Defense officials identify remains of Army chaplain 70 years after death

Chaplain Capt. Emil J. Kapaun died in 1950 while a prisoner of war in a Chinese-run camp in North Korea. File Photo courtesy of the Department of Defense

March 6 (UPI) — A U.S. military program to disinter hundreds of unknown remains buried at a national cemetery in Hawaii has identified Army Chaplain Capt. Emil J. Kapaun 70 years after his death in the Korean War.

The Defense POW/MIA Accounting Agency said Kapaun, of Pilsen, Kan., died May 23, 1951, of prolonged malnutrition while a prisoner of war at a Chinese-run camp along the North Korean border.

Kapaun served in the war with the 8th Cavalry Regiment, 1st Cavalry Division. His unit came under heavy fire from Chinese forces Nov. 2, 1950, near Unsan, North Korea, and was ordered to withdraw.

About one-quarter of the unit made it back, but Kapaun chose to stay with the wounded, who became trapped and captured. He worked with a Chinese military officer to negotiate a safe surrender.

“Even after he became gravely ill, Kapaun continued to serve as a spiritual leader for his fellow prisoners, encouraging them to faithfully await their release and regularly defying his captors to bolster the collective morale of the POWs,” the DPAA said in a release.

Former President Barack Obama posthumously awarded Kapaun the Medal of Honor in 2013 for his “conspicuous gallantry and intrepidity at the risk of his life.”

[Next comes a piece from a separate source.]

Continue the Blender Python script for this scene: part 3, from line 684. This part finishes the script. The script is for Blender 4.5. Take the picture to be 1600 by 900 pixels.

“After 70 years Chaplain (Capt.) Kapaun has been accounted for. His heroism and resilient spirit epitomized our Army values of personal courage and selfless service,” acting Secretary of the Army John E. Whitley said Friday.

In 1993, Pope John Paul II declared a Servant of God, the first step in the process toward canonization in the Catholic Church.

Kapaun was originally buried in a camp cemetery, but he was reinterred along with 867 others in the unknowns section of the National Memory Cemetery of the Pacific in Hawaii. The DPAA began a Korean War project in 2018 to disinter and identify those buried in this section section.